Malaysia seeks to boost courier services as e-commerce booms

Malaysia is seeking ways to improve courier services in the country as new operators continue to cram into an already-crowded market marred by thinning margins and swelling complaints on poor delivery.

A study will be conducted to assess industry competitiveness and capacity to serve the anticipated e-commerce volume growth, said Malaysian Communications and Multimedia Commission. However, any government intervention would require careful consideration, the commission said.

“I plan to start looking at ways to improve those sectors’ performances and address some of their age-old issues in order to make them better,” the commission’s Chairman Al-Ishsal Ishak told Nikkei Markets. “MCMC is both a regulator and industry developer.”

The move comes as current last-mile delivery players grapple with brutal price wars, prompting calls for gradual consolidation in the highly-fragmented industry. Malaysia, a nation of 30 million people, had 113 courier services firms as of August, official data show.

That hasn’t translated into better service for Malaysians who order everything online from televisions-to-burgers only to wait through the longest delivery period in Southeast Asia, a survey by Parcel Perform and iPrice Group showed.

Orders took 5.8 days to deliver, compared to the region’s average transit time of 3.8 days, according to survey of 80,000 e-commerce consumers in Singapore, Malaysia, Vietnam, Thailand, and Indonesia. More than one-third of Malaysians were unhappy with the service.

Budget carrier AirAsia Group’s cargo and logistics unit Teleport expects increased competition in the local courier services industry due to low entry barriers will pave way for consolidation.

“There will be massive competition, followed by massive amount of capital and eventually it will lead to consolidation,” Teleport Chief Executive Pete Chareonwongsak said. “The industry is less-regulated as compared to e-wallets players, which are regulated by the central bank,” he said.

MCMC last reviewed the licensing condition in 2012 and introduced a three-tiered approach to raise the entry barrier and to attract serious operators to the market.

Any proposal for the government to intervene in a complete competition market requires a deep and careful study, the commission said. “With the growth of e-commerce and digital economy, introducing control regulations may have a direct impact on the market economy.”

Domestically, MCMC projected e-commerce revenue to increase to $5.75 billion in 2023, while number of users will increase 10.7% by 2023 to 21.6 million people. For traffic volume, the commission forecasts one billion parcels in 2025.

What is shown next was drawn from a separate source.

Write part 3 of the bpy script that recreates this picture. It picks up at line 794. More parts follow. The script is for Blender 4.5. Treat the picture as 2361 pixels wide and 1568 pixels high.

To cater to the growth in parcels volume, Pos Malaysia, a unit of conglomerate DRB-HICOM and the country’s biggest postal company, has increased its processing capacity to over 500,000 parcels each day from up to 100,000 parcels.

Pos Malaysia has delivered more than 100 million items through its courier service that generated 824 million ringgit in revenue in the year ended Mar. 31, 2019. While the company owns the largest courier fleet in Malaysia, competition for last-mile delivery is intense, it said.

For smaller operators such as Nationwide Express, which has been bleeding through the past seven fiscal years, the hope is for the government to push for gradual consolidation in the industry after sharp drop in market shares and profit margin, its Chief Executive Mohd Khairi Abdul Aziz said.

The company was in talks with several rivals about consolidation though discussions remained in initial stages, he said. “There is no definite resolution on what we should do going forward, but we are exchanging ideas,” Khairi said.

As competition at home market heats up, others are exploring abroad. GD Express Carrier is scouting for acquisition and partnership opportunities across Southeast Asia, Managing Director Teong Teck Lean said.

“We are looking at Vietnam, Thailand and the Philippines which has huge growth opportunity,” he said, adding the company is looking to buy controlling stake in the targeted companies and turn them profitable in three-to-five years.

Shares of AirAsia Group ended 1.7% lower at 1.74 ringgit apiece, and that of DRB-HICOM closed 0.4% down at 2.39 ringgit, while the benchmark FBM KLCI shed 0.9%.